Deaths never came singly in the Clemens family. It was on the 11th of
December, 1897, something more than a year after the death of Susy, that
Orion Clemens died, at the age of seventy-two. Orion had remained the
same to the end, sensitively concerned as to all his brother's doings,
his fortunes and misfortunes: soaring into the clouds when any good news
came; indignant, eager to lend help and advice in the hour of defeat;
loyal, upright, and generally beloved by those who knew and understood
his gentle nature. He had not been ill, and, in fact, only a few days
before he died had written a fine congratulatory letter on his brother's
success in accumulating means for the payment of his debts, entering
enthusiastically into some literary plans which Mark Twain then had in
prospect, offering himself for caricature if needed.

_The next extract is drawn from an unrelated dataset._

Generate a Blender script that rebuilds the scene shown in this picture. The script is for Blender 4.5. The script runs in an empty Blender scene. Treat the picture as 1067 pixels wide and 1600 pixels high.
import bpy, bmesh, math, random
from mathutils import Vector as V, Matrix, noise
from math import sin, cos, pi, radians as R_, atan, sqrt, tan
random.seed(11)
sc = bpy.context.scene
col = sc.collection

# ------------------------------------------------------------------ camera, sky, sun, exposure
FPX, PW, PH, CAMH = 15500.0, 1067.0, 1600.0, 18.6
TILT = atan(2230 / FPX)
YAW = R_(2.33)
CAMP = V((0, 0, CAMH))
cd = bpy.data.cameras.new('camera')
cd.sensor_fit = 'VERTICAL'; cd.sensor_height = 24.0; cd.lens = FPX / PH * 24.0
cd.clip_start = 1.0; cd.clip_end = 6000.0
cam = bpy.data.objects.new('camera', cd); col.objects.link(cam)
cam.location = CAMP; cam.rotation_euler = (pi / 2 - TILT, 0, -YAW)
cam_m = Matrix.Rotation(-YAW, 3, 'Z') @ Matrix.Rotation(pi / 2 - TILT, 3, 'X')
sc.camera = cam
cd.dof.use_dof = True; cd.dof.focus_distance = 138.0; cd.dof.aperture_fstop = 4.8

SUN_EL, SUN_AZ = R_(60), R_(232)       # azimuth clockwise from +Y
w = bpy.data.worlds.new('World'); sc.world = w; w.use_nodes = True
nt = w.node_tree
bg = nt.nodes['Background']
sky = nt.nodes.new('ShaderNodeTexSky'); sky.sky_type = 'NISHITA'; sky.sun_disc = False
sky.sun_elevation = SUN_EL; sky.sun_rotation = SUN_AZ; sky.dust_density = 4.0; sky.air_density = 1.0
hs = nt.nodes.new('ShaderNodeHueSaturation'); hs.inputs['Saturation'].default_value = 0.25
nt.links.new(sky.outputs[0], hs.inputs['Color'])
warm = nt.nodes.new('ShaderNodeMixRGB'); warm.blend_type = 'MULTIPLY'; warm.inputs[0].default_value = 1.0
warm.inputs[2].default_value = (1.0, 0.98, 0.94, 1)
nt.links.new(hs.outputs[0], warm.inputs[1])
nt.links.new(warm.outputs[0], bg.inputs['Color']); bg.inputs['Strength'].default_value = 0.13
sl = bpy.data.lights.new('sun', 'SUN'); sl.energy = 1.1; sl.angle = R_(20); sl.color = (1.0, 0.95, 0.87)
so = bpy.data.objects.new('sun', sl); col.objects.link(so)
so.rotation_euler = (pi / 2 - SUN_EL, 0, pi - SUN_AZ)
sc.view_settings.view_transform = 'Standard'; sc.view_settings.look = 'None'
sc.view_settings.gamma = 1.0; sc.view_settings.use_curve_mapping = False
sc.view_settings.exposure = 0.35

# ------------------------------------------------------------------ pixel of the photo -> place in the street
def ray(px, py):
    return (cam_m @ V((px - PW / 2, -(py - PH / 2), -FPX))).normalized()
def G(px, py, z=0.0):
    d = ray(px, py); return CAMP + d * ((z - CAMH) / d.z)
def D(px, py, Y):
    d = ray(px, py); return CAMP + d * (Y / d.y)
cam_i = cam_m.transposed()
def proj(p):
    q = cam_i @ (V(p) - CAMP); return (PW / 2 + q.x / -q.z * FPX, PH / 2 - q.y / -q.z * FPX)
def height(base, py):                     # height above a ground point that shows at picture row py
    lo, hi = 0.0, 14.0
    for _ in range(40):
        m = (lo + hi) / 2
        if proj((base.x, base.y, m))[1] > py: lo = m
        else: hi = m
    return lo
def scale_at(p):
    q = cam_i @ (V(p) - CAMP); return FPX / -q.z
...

I would fit in as a fool character, believing, what the Tennessee
mountaineers predicted, that I would grow up to be a great man and go to
Congress. I did not think it worth the trouble to be a common great man
like Andy Johnson. I wouldn't give a pinch of snuff, little as I needed
it, to be anybody, less than Napoleon. So when a farmer took my father's
offer for some chickens under advisement till the next day I said to
myself, "Would Napoleon Bonaparte have taken under advisement till the
next day an offer to sell him some chickens?"
To his last day and hour Orion was the dreamer, always with a new plan.
It was one morning early that he died. He had seated himself at a table
with pencil and paper and was setting down the details of his latest
project when death came to him, kindly enough, in the moment of new hope.
There came also, just then, news of the death of their old Hartford
butler, George. It saddened them as if it had been a member of the
household. Jean, especially, wept bitterly.